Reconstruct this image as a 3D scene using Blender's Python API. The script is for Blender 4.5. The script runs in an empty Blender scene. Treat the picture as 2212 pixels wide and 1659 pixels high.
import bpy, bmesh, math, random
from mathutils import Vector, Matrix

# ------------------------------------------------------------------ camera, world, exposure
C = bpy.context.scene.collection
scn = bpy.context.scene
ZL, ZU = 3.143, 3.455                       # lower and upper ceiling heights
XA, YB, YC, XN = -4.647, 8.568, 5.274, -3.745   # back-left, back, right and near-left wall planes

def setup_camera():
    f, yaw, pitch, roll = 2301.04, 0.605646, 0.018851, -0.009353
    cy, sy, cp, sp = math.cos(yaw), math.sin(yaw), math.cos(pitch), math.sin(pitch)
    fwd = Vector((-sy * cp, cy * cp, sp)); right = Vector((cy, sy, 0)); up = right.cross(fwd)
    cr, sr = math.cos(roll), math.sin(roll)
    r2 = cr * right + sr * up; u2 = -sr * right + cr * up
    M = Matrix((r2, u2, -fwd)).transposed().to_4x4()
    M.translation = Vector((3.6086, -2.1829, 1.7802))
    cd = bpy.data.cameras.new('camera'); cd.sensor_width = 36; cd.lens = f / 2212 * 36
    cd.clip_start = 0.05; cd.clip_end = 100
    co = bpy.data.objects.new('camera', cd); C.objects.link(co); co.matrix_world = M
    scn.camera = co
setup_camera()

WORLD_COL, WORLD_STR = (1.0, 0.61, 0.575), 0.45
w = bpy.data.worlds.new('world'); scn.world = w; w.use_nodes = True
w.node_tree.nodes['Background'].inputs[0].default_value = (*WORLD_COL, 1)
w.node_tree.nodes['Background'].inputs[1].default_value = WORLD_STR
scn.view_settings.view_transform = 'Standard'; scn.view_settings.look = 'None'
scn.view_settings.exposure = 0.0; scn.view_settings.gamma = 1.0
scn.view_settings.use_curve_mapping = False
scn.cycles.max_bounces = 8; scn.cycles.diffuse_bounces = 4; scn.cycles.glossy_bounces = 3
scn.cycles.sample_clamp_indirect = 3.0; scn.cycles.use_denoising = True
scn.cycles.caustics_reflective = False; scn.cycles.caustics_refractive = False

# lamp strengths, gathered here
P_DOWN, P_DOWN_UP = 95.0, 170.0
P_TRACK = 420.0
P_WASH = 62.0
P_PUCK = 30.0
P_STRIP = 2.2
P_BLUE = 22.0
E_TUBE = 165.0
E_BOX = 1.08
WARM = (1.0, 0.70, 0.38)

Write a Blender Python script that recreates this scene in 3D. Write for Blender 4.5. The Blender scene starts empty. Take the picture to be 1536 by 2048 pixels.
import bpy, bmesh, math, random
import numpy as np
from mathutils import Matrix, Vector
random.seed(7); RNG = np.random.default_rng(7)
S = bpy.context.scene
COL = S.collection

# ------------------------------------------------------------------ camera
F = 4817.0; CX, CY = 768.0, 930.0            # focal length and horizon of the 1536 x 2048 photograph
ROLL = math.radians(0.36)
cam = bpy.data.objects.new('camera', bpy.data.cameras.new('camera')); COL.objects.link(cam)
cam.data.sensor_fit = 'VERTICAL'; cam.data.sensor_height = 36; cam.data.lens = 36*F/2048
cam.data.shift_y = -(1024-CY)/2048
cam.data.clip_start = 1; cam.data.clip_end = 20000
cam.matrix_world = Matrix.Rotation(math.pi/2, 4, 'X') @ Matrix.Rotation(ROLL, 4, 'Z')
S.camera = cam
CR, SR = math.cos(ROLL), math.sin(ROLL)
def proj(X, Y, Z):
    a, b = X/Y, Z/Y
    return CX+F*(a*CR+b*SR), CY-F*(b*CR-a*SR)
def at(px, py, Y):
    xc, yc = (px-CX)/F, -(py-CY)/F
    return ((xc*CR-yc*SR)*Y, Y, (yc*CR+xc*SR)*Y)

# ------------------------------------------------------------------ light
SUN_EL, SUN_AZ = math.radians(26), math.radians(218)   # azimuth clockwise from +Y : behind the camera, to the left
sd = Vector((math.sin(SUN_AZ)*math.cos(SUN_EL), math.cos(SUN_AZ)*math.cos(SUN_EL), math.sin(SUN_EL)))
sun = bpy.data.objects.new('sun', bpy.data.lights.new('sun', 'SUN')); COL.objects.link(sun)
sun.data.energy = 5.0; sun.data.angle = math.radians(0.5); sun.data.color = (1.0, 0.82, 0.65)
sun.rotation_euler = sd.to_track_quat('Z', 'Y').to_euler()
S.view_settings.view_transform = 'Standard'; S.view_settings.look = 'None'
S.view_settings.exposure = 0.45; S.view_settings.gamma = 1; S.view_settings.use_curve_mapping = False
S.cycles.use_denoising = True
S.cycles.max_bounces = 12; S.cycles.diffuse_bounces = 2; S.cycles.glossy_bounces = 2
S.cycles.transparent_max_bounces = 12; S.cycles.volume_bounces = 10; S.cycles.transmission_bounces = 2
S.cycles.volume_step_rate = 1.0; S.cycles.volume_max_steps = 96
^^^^
Among the lines above, find the one with "Write a Blender" and the one with "COL = S.collection". Quote both and everything between them, exactly.

Write a Blender Python script that recreates this scene in 3D. Write for Blender 4.5. The Blender scene starts empty. Take the picture to be 1536 by 2048 pixels.
import bpy, bmesh, math, random
import numpy as np
from mathutils import Matrix, Vector
random.seed(7); RNG = np.random.default_rng(7)
S = bpy.context.scene
COL = S.collection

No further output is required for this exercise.